Thursday, December 14, 2017

Michael Dennis : My writing day.

Depending on whether my wife needs a drive to work or not my day starts anywhere from 6:30 until 8:30.  When K can ride her bike to work I generally sleep in until she has left the house so she has the place to herself in the morning.  If I am driving K I need to get up earlier and am usually return around 8:30.

My writing day also depends on whether or not I am posting a blog/review on my site "Today's book of poetry".  If it is a blog day then that usually takes me to noon. 

Most days I have dishes to do, at least some light housework.  Laundry days are busier.  The day after laundry day I fold the laundry and put it away.  That usually takes a few hours. 

I usually cook us dinner on Monday, Tuesday and Thursday evening.  Wednesday K is at choir and I eat on my own.  Friday is almost always a delivery of pizza or chicken or Chinese food.  Sunday is always dinner with K's mother.  She lives close by so in the summer we often BBQ and take something over.  Normally K cooks here, sometimes she cooks at her mother's residence.  Either way, Sunday is always dinner with Ann.  And Saturday is up for grabs.  The season has a lot to do with where and how I cook.  We BBQ almost every night in the summer.  Winter it's indoors.

Of course I have to shop before I cook.  And there are the various other chores that need doing around the house.  I'm a "house-husband", whatever that it.  K has a real job and pays all the bills.

I try to have the table set and supper ready to go when K gets home.  Dinner is something we both enjoy.  There is usually some wine.  We have a couple of books we read from before dinner most nights.  And if we can, we languish over dinner until bedtime.  Otherwise K looks after her business and I look after mine.

I have a reading schedule dictated by the blog I do and my interest in reading as much poetry as possible.  The night before I have to write a blog I read the book in question for the second time, make my notes, plan the blog and then I read for pleasure.  It could be another book of poetry that has nothing to do with the blog, a novel (I always have two or three on the go), or any other sort of book.  And to clear my palette before sleep I always read an author and a book that I know will give me comfort one way or another.  Right this minute I'm reading Alistair MacLeod's short stories.  I read them for the first time many years ago when they were first published and I've read them all several times since.  MacLeod is one of the best.

On the nights when I don't have to write a blog/review the next morning I always take three or four recent arrivals for the blog and give them a read.  When I'm done those, Alistair.

I write poems any time.  I love writing when we travel, when we are at a cottage.  I write in bed often, almost always at night.  I have a lovely office arranged just so and I write there all the time.  I usually write poems in longhand although I'm a very good typist.  Not a good speller but a good typist.  I have a special notebook that I've used in recent years for poems, but I also always have a regular notebook with me most of the time and write poems in that from time to time.  Usually I write my poems on the backs of scrap paper I've collected.  I keep a big stack of scrap paper in my office.  Some of it is from manuscripts I've been sent over the years, dozens and dozens of those.  I write in the morning at my desk or sometimes the kitchen table and sometimes, if the weather is nice I write outside on our front porch.  I write in the afternoon, usually at my desk.  I write in the evening but only if K is not home or if we aren't doing something together, that's always a priority.  I write when K is busy in the evening with other things. 

I've written poems in the backs of cars, buses, trucks and trains.  I've written poems on airplanes as well, but not many.  I've written poems when no one was watching while at work on other jobs.  I've borrowed paper, borrowed pens and run all the way home to write poems.  The running part was several knee operations ago.  Now running is not in my vocabulary but it is in my memory.

I have no rules about how, when, where or why I write poems.  I never seem to have enough time.  I never seem to write as many poems as I want.  I'm frequently afraid I'm not writing enough.  But whenever I look in my file of new poems it turns out there are plenty there. 



Michael Dennis is a poet from Ottawa, Ontario.
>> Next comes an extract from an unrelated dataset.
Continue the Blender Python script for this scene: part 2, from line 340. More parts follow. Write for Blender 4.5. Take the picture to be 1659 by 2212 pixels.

He has published seven books of poetry and nearly twenty chapbooks, and has been widely published in Canadian literary magazines and journals. For the last three years Dennis has been the labour behind Today's Book of Poetry, a regular blog where Dennis talks about books of poetry he likes. Dennis has posted over 450 blogs/reviews of Canadian and American small press poetry. These days he can be found in Vanier, keeping his laneway clean.